On the one hand, I don’t blame the protesters. For years our politically immature nation has been kept silent by the unwritten rules that everyone understood but didn’t necessarily agree with. Challenging the status-quo was a definite no-no, and many Omanis in the towns and villages outside the capital felt they were being sidelined.

However, thanks to recent events in countries like Tunisia and Egypt, the greatest achievement for Omanis so far has been the freedom of speech. Over the past two months, Omanis have been busy releasing all their bottled up frustrations and anger. I'm sure the exercise has been quite healthy for us as a nation. Once the novelty has worn off, I suppose we’ll all calm down and go home, but I hate to think how long it will take.

On the other hand, I’m beginning to feel that the situation has been dragging on for too long. At first the idea of our own little revolution seemed terribly exciting, especially to those of us who weren’t born at the time of the Dhofar Insurgency in the 1960s and 70s.
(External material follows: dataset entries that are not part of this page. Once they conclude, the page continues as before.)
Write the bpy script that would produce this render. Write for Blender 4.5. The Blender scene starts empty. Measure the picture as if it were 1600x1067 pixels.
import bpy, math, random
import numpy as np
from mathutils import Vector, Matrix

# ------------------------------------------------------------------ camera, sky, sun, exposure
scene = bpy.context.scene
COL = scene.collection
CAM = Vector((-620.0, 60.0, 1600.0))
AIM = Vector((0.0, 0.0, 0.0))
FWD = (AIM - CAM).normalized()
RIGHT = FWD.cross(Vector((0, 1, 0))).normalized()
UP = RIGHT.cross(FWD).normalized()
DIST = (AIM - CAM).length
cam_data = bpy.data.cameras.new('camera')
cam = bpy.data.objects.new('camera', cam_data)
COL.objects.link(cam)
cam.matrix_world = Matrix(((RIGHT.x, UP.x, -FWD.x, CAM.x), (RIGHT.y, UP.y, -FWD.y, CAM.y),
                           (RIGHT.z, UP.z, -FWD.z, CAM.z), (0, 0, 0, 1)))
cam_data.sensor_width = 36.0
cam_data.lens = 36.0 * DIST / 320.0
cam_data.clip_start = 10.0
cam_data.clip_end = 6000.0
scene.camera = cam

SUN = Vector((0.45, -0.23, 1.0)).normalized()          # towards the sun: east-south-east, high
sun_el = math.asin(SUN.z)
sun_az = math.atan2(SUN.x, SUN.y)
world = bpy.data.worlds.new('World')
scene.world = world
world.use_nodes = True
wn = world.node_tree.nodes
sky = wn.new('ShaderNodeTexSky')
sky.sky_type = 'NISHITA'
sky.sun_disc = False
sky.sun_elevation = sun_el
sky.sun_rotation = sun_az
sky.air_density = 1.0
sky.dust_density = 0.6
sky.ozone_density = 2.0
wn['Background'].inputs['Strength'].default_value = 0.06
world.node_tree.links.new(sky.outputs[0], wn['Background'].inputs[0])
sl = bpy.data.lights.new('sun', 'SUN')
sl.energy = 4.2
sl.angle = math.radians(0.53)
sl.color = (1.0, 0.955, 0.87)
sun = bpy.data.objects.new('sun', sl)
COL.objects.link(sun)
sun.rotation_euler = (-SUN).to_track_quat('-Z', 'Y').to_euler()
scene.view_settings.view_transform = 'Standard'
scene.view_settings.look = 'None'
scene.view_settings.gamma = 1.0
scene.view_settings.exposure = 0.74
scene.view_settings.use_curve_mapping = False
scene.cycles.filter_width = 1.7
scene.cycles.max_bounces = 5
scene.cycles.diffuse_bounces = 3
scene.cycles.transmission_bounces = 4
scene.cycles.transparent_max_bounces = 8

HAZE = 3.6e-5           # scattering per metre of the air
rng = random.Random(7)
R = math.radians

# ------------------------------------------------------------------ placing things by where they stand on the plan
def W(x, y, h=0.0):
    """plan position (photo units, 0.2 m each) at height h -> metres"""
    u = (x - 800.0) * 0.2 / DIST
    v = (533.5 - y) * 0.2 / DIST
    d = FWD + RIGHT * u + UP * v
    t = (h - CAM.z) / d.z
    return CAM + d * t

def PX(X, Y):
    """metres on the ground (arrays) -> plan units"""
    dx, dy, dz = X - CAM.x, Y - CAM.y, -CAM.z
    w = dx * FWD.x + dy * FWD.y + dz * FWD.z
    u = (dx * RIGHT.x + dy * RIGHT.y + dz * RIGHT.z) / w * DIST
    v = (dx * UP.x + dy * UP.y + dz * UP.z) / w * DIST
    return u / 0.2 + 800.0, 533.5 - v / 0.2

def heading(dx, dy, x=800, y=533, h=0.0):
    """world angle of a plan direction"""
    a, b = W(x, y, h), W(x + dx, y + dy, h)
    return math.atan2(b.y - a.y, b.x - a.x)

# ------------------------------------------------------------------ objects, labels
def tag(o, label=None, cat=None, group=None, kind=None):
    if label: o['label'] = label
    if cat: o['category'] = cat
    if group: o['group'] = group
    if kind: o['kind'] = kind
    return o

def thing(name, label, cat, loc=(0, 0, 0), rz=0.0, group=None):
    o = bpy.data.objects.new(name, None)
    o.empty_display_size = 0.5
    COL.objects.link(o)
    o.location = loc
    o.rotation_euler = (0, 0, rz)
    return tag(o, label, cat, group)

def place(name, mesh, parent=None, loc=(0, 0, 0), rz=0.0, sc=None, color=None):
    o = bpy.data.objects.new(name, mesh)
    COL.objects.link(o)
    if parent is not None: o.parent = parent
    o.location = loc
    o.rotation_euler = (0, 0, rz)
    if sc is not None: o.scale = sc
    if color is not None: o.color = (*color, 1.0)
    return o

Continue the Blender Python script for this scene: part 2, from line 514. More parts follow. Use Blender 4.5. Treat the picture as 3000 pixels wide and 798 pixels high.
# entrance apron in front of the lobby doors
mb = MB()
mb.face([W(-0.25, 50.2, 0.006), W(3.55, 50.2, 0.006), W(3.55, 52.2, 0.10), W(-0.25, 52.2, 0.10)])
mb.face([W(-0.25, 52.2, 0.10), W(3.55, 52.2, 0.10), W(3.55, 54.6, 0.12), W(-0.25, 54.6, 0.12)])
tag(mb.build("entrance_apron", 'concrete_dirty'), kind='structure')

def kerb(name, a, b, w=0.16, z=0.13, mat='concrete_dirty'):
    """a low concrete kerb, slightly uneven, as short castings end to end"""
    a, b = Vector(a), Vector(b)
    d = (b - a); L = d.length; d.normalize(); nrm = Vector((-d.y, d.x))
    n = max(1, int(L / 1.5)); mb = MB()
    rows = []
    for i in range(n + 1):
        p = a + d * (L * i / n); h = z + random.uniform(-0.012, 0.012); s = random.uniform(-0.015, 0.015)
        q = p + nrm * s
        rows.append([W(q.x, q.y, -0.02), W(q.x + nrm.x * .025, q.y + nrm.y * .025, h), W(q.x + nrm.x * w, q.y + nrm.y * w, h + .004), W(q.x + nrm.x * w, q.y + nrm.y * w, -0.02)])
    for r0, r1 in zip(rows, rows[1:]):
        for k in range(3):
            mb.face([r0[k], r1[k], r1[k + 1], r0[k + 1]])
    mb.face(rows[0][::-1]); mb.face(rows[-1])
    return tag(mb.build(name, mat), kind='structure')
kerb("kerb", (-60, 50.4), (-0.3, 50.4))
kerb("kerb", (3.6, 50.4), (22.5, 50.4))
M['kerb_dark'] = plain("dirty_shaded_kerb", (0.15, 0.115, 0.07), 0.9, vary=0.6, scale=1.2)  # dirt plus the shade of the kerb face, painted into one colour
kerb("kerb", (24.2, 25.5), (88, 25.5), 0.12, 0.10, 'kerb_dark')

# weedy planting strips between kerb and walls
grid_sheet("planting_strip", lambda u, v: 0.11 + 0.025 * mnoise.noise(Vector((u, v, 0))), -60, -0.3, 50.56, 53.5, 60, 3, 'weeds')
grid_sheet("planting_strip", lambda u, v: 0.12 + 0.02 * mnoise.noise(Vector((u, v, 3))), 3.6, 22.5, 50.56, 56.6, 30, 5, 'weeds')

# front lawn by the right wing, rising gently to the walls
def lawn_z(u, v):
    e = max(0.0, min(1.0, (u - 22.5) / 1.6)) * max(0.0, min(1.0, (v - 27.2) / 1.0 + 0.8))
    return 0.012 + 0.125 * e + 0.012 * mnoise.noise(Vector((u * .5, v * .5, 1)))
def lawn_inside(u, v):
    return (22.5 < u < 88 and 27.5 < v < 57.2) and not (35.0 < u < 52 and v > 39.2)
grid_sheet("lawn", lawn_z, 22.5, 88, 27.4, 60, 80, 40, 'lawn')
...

However, as the weeks go by I can’t help but wonder why the sit-in continues? It’s worth noting that there has been no violence at all in Dhofar, and definitely no ROP or military presence. However, despite the peacefulness of the situation, I don't see how camping out in a parking lot for seven weeks is going to push the government any harder. The people’s demands are being addressed and their voices have definitely been heard, so perhaps it’s time to go home?

There’s no denying the fact that we have the protesters to thank for the major changes that have taken place in Oman in the past few weeks. For example, without them those 50,000 citizens may still be without jobs, and all those families on welfare would still be living on next to nothing.

However, it’s time to realise that although all the demands may not be met immediately, we have gained so much more in recent weeks. We can start playing a larger role by being proactive and realising that protesting isn’t the only way to get what we want. I can think of plenty of other ways. How about hard work?

Finally, it’s important to emphasise again and again that the situation in Oman is most certainly not a continuation of the protests in other parts of the Middle East. All we are asking for is a few policy changes. My prediction is that things may calm down if His Majesty addresses the nation directly.

Omanis may have lost faith in the government, but we will forever be loyal to our Sultan. I have no idea where all this is heading, but I am extremely optimistic about the future of this country.

Oman has indeed been a shining example of how to protest peacefully. We have a long journey ahead, but with hard work and the right attitude, anything is possible.